The change laid bare authorities’ frustration at failing to curb Jewish ultra-nationalist attacks and followed the lethal torching of a Palestinian home.
Feltman said that this attack and many others over the years, including against Israeli settlers, happened in the context of “a chronic lack of adequate law enforcement”. “Such violence is possible because of the environment created as a result of Israel’s decades-long policy of illegal settlement activities,” he said.

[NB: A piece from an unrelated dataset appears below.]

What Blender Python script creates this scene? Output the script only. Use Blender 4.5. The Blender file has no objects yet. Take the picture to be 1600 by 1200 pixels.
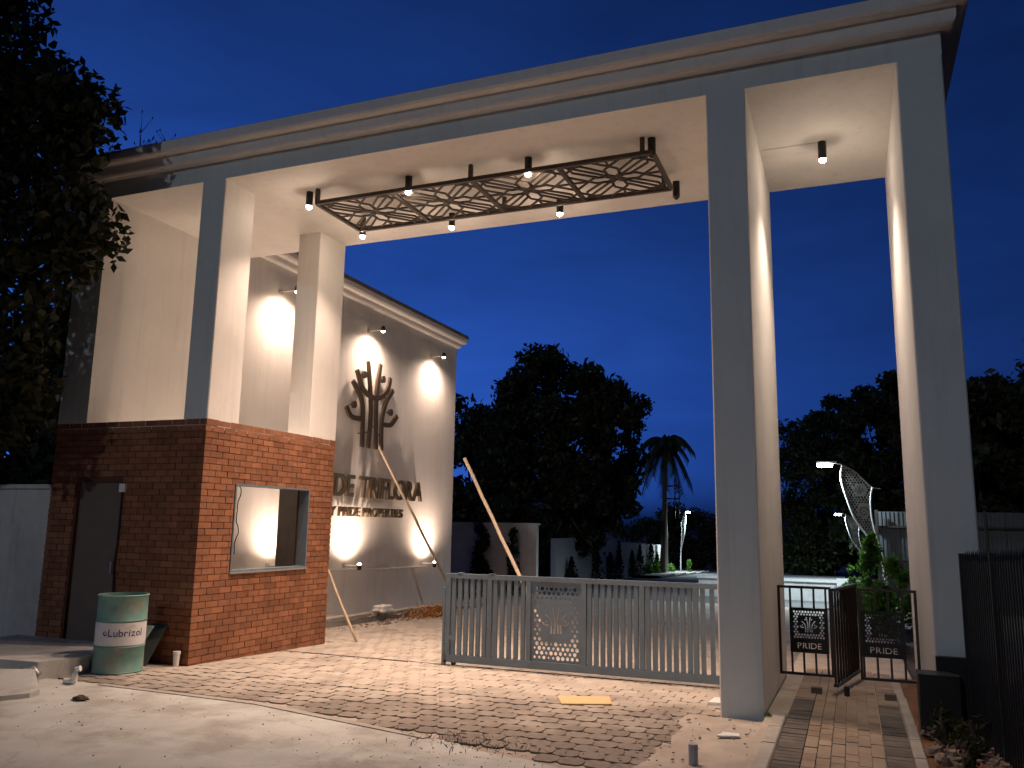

Last month, Israel’s parliament imposed tougher penalties of up to 20 years prison for people throwing stones at vehicles and roads and authorised force-feeding of prisoners on hunger strike.
“Careful consideration should be placed on addressing the underlying human rights concerns which lead prisoners to such extreme protests, including prolonged administrative detention,” Feltman said.
He said that the law on stone-throwing was “likely to affect children disproportionately.”
With US-sponsored peace talks stalled since April 2014, violence has simmered in the region. A war in Gaza a year ago killed more than 2,100 Palestinians, mostly civilians, and 67 Israeli soldiers and six civilians were killed.
“The risk of escalation in Israel and Palestine is palpable,” Feltman said. “The past month has witnessed unconscionable crimes of hatred by extremist elements, reprehensible retaliatory violence, provocations at Jerusalem’s holy sites, and a worrying increase in rockets launched from Gaza towards Israel,” he said. Palestinians seek a state in Gaza, the West Bank and East Jerusalem, lands Israel captured in 1967. Settlements that Israel has built on territory captured in 1967 are considered illegal under international law.
Meanwhile, Palestinian Christians scuffled with Israeli border police near Bethlehem after dozens of them, including priests, gathered to protest renewed work on Israel’s West Bank separation barrier in a sensitive Christian area. 
Witnesses said the protesters, who were joined by a few foreign activists, gathered in the Christian town of Beit Jala to protest building a stretch of the barrier, which started on Monday after years of legal battles. The three Roman Catholic priests tried to pray among olive trees that bulldozers and mechanical diggers were seeking to uproot but were stopped by police.
One demonstrator was arrested as he tried to plant an olive sapling in front of the excavators. Police wrestled with protestors who chanted,” Israel is a terrorist state. It doesn’t scare us.”